Christina Rosenvinge, durante el concierto de anoche. Málaga de Cultura

El nervio que recorre las nueve composiciones del último disco de Christina Rosenvinge, Un hombre rubio, proviene de la contundencia y dramatismo de la extensa gira de Lo nuestro, su anterior trabajo. Una energía que se libera sobre el escenario hasta alcanzar cotas de volumen sin precedentes en su dilatada carrera. Lo comprobamos ayer mismo, y de qué manera, en el Centro Cultural MVA dentro de las actividades propuestas por el ciclo Málaga de Festival (MaF).
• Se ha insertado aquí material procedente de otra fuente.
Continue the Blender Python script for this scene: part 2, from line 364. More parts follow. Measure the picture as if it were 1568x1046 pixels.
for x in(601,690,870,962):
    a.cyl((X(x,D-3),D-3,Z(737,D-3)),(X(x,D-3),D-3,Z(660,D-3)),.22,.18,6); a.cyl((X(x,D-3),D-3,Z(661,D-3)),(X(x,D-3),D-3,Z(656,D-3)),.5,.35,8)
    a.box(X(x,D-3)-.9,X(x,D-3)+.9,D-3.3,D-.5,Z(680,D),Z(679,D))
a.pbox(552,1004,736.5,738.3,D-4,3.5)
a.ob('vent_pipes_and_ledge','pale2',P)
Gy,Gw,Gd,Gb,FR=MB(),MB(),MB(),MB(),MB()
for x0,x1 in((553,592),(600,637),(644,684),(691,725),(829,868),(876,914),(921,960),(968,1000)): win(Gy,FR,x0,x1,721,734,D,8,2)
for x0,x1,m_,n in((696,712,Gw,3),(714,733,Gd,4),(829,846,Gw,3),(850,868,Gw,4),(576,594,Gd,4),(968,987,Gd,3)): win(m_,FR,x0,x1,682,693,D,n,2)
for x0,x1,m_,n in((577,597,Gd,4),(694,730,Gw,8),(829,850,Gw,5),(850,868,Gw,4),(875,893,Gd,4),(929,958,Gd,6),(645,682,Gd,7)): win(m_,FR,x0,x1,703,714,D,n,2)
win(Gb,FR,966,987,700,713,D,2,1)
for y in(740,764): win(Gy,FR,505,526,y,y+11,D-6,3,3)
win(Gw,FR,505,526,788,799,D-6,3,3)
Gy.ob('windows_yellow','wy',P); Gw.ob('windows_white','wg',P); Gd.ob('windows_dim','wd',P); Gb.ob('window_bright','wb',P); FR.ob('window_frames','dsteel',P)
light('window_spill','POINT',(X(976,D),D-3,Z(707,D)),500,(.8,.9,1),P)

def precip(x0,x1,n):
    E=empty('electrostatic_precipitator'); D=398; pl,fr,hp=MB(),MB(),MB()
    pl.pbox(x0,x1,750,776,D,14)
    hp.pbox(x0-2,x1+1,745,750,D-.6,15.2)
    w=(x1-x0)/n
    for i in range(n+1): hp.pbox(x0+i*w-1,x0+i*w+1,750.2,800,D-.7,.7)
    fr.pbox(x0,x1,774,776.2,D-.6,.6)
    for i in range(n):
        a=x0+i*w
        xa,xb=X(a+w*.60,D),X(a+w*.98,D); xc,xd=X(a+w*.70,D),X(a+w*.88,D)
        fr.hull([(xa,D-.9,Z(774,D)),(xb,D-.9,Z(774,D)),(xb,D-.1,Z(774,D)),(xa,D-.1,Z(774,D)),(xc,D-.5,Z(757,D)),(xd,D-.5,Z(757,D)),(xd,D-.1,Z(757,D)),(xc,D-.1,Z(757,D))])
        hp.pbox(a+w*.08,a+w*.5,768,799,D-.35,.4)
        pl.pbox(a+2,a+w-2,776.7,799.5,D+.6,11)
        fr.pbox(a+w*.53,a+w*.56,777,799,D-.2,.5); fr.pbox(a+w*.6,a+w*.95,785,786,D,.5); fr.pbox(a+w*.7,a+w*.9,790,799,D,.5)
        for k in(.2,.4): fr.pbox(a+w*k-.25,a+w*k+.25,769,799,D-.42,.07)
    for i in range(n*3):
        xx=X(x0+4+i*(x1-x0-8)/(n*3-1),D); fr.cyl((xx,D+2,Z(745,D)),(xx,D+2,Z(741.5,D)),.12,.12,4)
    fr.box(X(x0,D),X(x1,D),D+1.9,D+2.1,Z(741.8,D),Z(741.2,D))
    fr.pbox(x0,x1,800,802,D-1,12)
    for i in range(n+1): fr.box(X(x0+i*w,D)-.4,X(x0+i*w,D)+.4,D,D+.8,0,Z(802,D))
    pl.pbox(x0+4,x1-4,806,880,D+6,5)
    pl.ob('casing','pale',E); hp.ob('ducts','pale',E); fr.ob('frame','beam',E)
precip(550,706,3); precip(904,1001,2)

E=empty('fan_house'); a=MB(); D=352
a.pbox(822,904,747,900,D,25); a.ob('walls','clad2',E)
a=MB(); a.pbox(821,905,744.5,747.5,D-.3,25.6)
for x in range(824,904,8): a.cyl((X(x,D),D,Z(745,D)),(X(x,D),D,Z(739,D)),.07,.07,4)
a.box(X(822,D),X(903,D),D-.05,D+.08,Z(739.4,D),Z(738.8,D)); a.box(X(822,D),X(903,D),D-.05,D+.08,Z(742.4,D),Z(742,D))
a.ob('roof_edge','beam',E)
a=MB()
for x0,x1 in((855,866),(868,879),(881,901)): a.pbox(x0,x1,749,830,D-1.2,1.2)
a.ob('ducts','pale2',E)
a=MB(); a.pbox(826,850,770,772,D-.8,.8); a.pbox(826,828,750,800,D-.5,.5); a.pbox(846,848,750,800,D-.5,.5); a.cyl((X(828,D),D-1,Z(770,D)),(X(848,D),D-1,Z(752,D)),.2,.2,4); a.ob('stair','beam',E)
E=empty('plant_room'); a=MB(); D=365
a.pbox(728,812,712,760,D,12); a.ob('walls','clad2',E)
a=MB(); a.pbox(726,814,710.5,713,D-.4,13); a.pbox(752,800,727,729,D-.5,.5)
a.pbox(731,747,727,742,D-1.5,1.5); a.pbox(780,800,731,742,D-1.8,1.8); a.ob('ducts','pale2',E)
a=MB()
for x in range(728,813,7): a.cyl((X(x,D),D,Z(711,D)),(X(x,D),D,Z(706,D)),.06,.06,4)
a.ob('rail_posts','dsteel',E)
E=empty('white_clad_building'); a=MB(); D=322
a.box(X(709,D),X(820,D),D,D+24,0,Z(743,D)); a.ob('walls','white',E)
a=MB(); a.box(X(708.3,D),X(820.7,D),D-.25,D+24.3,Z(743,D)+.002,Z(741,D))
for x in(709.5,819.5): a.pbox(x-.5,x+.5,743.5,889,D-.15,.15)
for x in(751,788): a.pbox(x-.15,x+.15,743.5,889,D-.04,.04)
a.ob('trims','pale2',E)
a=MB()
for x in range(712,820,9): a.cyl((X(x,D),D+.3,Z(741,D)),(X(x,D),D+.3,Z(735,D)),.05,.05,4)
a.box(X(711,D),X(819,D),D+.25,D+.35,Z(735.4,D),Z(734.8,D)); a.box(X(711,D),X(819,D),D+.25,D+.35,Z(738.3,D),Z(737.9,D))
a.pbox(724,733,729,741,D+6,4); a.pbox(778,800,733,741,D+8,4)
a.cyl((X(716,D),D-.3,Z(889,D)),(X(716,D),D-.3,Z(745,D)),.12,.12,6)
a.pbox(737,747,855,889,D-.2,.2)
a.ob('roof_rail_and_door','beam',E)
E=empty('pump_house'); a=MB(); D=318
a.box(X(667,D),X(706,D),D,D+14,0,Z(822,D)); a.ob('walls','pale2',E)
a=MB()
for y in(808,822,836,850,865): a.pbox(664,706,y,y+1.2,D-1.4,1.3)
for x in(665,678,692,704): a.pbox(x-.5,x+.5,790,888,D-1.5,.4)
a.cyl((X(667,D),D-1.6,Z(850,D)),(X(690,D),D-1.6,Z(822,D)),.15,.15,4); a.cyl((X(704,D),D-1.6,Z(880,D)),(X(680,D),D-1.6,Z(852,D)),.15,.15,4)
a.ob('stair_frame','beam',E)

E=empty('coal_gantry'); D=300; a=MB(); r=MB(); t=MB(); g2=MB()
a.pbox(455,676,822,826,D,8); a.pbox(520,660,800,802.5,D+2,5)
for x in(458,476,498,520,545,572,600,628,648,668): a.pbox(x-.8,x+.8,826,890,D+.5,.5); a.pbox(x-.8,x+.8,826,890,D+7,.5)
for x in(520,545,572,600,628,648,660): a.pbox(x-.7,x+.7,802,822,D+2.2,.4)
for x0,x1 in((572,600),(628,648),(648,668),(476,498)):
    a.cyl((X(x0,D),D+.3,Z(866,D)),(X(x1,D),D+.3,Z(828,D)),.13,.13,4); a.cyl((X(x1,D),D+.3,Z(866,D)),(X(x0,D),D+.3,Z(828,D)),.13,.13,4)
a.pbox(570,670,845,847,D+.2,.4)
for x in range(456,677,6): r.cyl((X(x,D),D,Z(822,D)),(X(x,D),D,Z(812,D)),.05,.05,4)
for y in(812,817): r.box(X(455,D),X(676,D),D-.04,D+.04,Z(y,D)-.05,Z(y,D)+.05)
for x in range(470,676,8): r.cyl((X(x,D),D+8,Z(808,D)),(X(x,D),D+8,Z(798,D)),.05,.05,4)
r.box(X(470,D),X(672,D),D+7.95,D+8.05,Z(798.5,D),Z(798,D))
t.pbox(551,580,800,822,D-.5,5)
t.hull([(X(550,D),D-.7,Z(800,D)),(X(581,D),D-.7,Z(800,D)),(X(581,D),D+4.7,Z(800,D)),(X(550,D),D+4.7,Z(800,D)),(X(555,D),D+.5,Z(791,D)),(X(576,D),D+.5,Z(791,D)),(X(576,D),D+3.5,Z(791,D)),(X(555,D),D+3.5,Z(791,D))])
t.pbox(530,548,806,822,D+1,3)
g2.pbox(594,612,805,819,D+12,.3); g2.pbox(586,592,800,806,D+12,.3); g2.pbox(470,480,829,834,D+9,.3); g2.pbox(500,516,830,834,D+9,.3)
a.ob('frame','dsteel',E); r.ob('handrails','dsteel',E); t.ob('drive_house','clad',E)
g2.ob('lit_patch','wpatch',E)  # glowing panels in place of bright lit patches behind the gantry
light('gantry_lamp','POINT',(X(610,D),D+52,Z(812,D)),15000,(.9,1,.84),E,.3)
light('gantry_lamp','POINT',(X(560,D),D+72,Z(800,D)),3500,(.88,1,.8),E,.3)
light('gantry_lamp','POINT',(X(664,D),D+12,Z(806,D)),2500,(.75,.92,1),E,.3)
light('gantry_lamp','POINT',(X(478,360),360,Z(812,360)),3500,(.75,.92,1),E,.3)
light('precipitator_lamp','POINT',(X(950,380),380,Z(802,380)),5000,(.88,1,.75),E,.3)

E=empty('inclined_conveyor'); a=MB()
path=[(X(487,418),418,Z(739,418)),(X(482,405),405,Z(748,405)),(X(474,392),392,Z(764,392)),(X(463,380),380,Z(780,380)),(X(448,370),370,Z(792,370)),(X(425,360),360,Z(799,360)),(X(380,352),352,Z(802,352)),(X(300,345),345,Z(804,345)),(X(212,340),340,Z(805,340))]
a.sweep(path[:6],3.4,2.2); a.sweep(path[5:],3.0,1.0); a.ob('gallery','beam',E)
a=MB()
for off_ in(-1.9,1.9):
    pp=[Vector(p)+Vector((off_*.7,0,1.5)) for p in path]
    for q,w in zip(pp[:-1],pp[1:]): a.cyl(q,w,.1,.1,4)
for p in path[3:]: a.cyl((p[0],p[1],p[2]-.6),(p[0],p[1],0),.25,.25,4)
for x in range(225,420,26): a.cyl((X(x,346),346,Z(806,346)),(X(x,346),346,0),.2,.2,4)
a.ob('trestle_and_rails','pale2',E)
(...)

El tratamiento eléctrico salpica igualmente a clásicos de su repertorio como Mi vida bajo el agua, La tejedora o La distancia adecuada, que ven reforzadas así sus cuantiosas virtudes. Pero fueron sus canciones más recientes las protagonistas de un concierto en el que destacó, como es habitual, la guitarra de un colosal Manuel Cabezalí a la hora de crear atmósferas, inyectar matices y respetar espacios. Sobresaliente directo, en fin, cimentado en unos textos escritos desde la perspectiva de un yo masculino, según palabras de la propia cantante, con el fin de intentar comprender la soledad del hombre desde dentro. Y con Bowie siempre en el recuerdo, claro está.